Friday, July 17, 2009

Warjamming / Realityjamming



The documentary we shot during the Warjammers MMORPG addiction experiment has been put up on youtube (thanks anna). Looking back, I REALLY value what we did.

Didn't get much support, didn't succeed in becoming addicted,

...learned a lot about the way things work in academia and the un-force-able nature of play.


I took a good two weeks off from touching a computer. Again, the effect was profound. I slept better, thought better and felt better when I wasn't wired in. Computers accelerate the mind and split it into a thousand places (if you know how to find the information and how to scan it fast enough). Useless garbage...

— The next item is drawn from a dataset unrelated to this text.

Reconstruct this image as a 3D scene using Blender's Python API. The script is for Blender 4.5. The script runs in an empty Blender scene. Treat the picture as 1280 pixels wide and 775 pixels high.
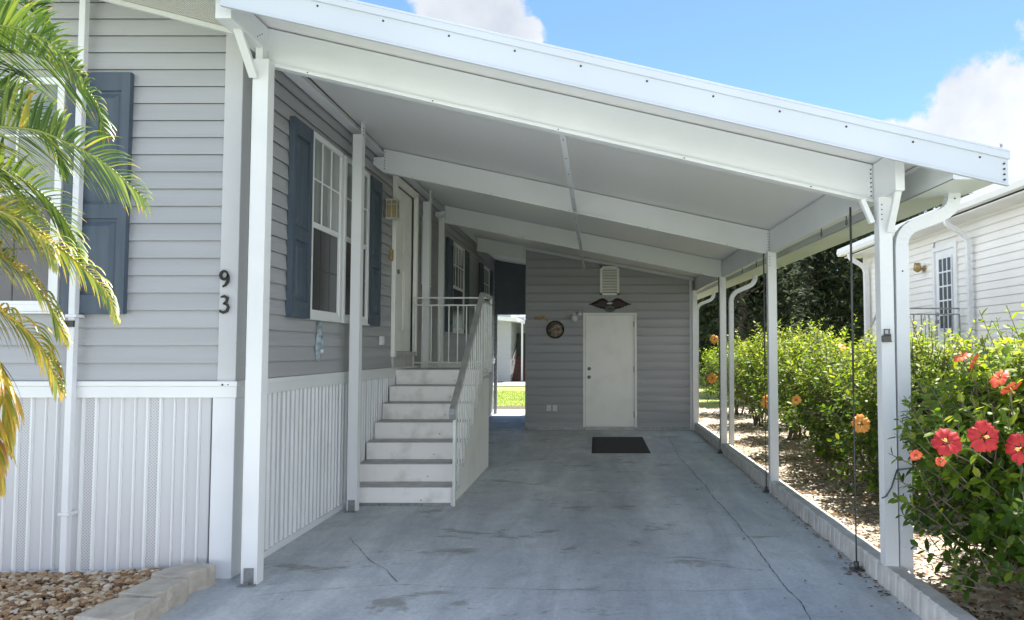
import bpy, bmesh, math, random
from mathutils import Vector, Matrix, noise
R = math.radians
random.seed(7)
sc = bpy.context.scene
COL = sc.collection
V = Vector

# ------------------------------------------------------------------ materials
def nt(m):
    m.use_nodes = True
    t = m.node_tree
    return t, t.nodes, t.links

def mat(name, c, rough=.5, metal=0., c2=None, scale=3., bump=0., bscale=60., spec=.5, lo=.35, hi=.65, stretch=None, coat=0.):
    m = bpy.data.materials.new(name)
    t, N, L = nt(m)
    b = N['Principled BSDF']
    b.inputs['Base Color'].default_value = (*c, 1)
    b.inputs['Roughness'].default_value = rough
    b.inputs['Metallic'].default_value = metal
    b.inputs['Specular IOR Level'].default_value = spec
    tc = N.new('ShaderNodeTexCoord')
    mp = N.new('ShaderNodeMapping')
    L.new(tc.outputs['Object'], mp.inputs[0])
    if stretch: mp.inputs['Scale'].default_value = stretch
    if c2:
        n = N.new('ShaderNodeTexNoise'); n.inputs['Scale'].default_value = scale; n.inputs['Detail'].default_value = 6
        L.new(mp.outputs[0], n.inputs['Vector'])
        r = N.new('ShaderNodeValToRGB')
        r.color_ramp.elements[0].position = lo; r.color_ramp.elements[1].position = hi
        r.color_ramp.elements[0].color = (*c, 1); r.color_ramp.elements[1].color = (*c2, 1)
        L.new(n.outputs[0], r.inputs[0]); L.new(r.outputs[0], b.inputs['Base Color'])
    if bump:
        n2 = N.new('ShaderNodeTexNoise'); n2.inputs['Scale'].default_value = bscale; n2.inputs['Detail'].default_value = 4
        L.new(mp.outputs[0], n2.inputs['Vector'])
        bp = N.new('ShaderNodeBump'); bp.inputs['Strength'].default_value = bump; bp.inputs['Distance'].default_value = .01
        L.new(n2.outputs[0], bp.inputs['Height']); L.new(bp.outputs[0], b.inputs['Normal'])
    return m

def ramp_mat(name, stops, rough=.5, trans=0., tcol=None, bump=0., spec=.4):
    """colour picked from a ramp by the per-face attribute 't'"""
    m = bpy.data.materials.new(name)
    t, N, L = nt(m)
    b = N['Principled BSDF']; b.inputs['Roughness'].default_value = rough; b.inputs['Specular IOR Level'].default_value = spec
    a = N.new('ShaderNodeAttribute'); a.attribute_name = 't'
    r = N.new('ShaderNodeValToRGB')
    while len(r.color_ramp.elements) < len(stops): r.color_ramp.elements.new(.5)
    for e, (p, c) in zip(r.color_ramp.elements, stops): e.position = p; e.color = (*c, 1)
    L.new(a.outputs['Fac'], r.inputs[0]); L.new(r.outputs[0], b.inputs['Base Color'])
    if bump:
        tc = N.new('ShaderNodeTexCoord')
        n2 = N.new('ShaderNodeTexNoise'); n2.inputs['Scale'].default_value = 40
        L.new(tc.outputs['Object'], n2.inputs['Vector'])
        bp = N.new('ShaderNodeBump'); bp.inputs['Strength'].default_value = bump; bp.inputs['Distance'].default_value = .01
        L.new(n2.outputs[0], bp.inputs['Height']); L.new(bp.outputs[0], b.inputs['Normal'])
    if trans:
        tr = N.new('ShaderNodeBsdfTranslucent')
        mx = N.new('ShaderNodeMixRGB'); mx.blend_type = 'MULTIPLY'; mx.inputs[0].default_value = 1
        mx.inputs[2].default_value = (*(tcol or (1.6, 1.7, .9)), 1)
        L.new(r.outputs[0], mx.inputs[1]); L.new(mx.outputs[0], tr.inputs[0])
        ms = N.new('ShaderNodeMixShader'); ms.inputs[0].default_value = trans
        L.new(b.outputs[0], ms.inputs[1]); L.new(tr.outputs[0], ms.inputs[2])
        L.new(ms.outputs[0], N['Material Output'].inputs[0])
    return m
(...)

Yet without a laptop I also do about 5% as much. I am trained to write / research / think with this tablet as a guiding force. Way fast, very extensive.... incredibly limited in ways I am only beginning to realize. So What's the next step?

Learning how to program.

haha. yeah, close the window. Who the hell cares about programming? People turn away from it, laugh at it. They fear it. But that's why I'm going in. "I am a designer" is often just an excuse for not being willing to figure out how things work on a basic level. NO ONE in our society has any idea how their computers are really working.

This whole time spent looking at a Digital Humanity and I never took coding seriously, never thought I could. I was scared away from it by a hostile intro to compsci prof, by the stigma. I spent 2 years studying that fear, looking at what computers were doing to me.

So now I'm getting my hands dirty, seeing what I can do to it. Logic logic logic. It's beautifully different from how I am used to thinking. It seems like every programmer I've met has let go of a certain degree of flexibility (spiritual?). I hope I don't lose touch. But I don't think I have to. Programming is the newest artform, and only a certain kind of person has been willing to engage with it. As the forward in "Foundation ActionScript 3.0" explains:

"Today, we look upon programming as a purely technical pursuit. We talk of a divide between the creative and the technical, and lump programmers in the latter. The programmer is today as the filmmaker was early last century: an artist toiling in relative obscurity, awaiting a code-literate society to appreciate the nuances of her art. Will it take a century to happen? I don't think so."